The current apex of private aces is the court of legendary producer turned raconteur Robert Evans, next to the blue-tiled, egg-shaped pool at his 1940 French Regency mansion, which was once owned by Greta Garbo. Over the years, Mr. Hoffman, Jack Nicholson, Warren Beatty and Ted Kennedy have all scuffed its surface. (The umpire chair is a gag gift from Mr. Hoffman; apparently, Mr. Evans has been known to take liberty with his line calls.) "I'd be playing there on Friday evenings and see Nicholson or Sumner Redstone come through the gate to go to a screening that Bob was having of the latest studio releases," said one longtime visitor, a producer. Alas, Mr. Evans' screening room burned down in 2003, and since his 1998 stroke he no longer personally hosts his own games. But the court is still open to others seven days a week, and no one seems to mind that it isn't in the spiffiest shape. "It's not very well maintained; it's very uneven," one regular player said. "It's a bit like playing on broken glass."

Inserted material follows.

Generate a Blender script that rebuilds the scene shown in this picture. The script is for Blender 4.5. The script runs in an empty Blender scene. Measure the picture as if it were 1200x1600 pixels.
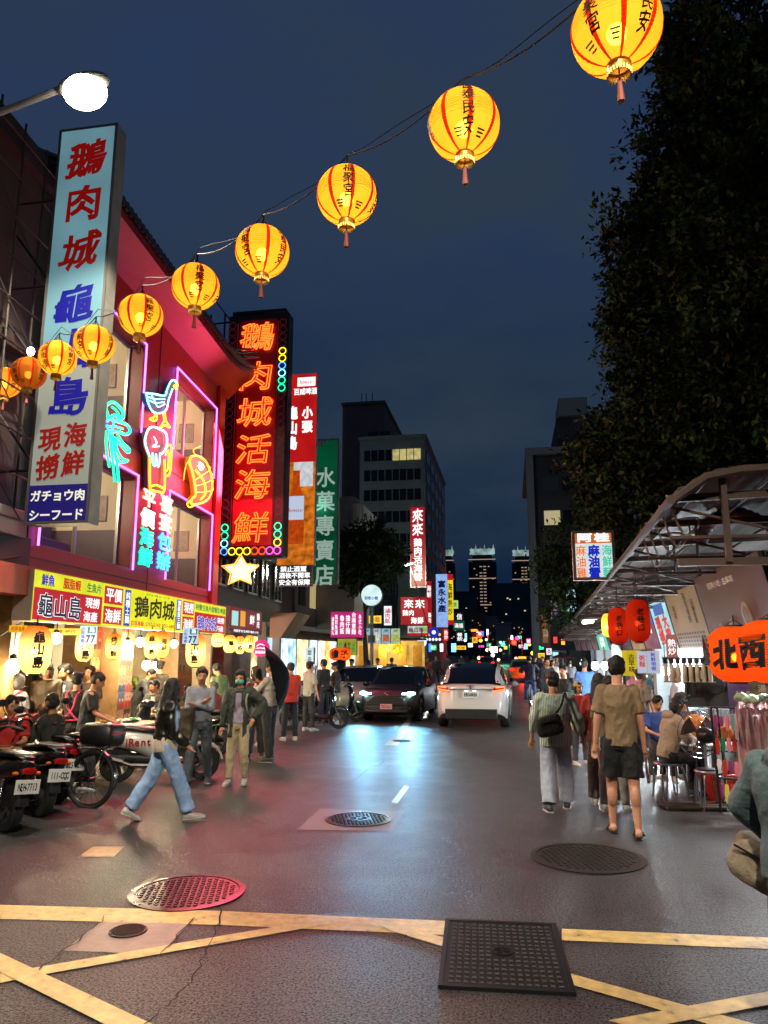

Transparent metaphors aside, one can hardly fault Evans for not keeping the tennis facilities in better shape; the producer, now in his mid-seventies, is simply prioritizing the upkeep of the area where he gets his daily exercise. You can be sure that none of the freelance exercise companions who drop by to be chased around his waterbed will ever complain that its playing surface is anything less than impeccably maintained.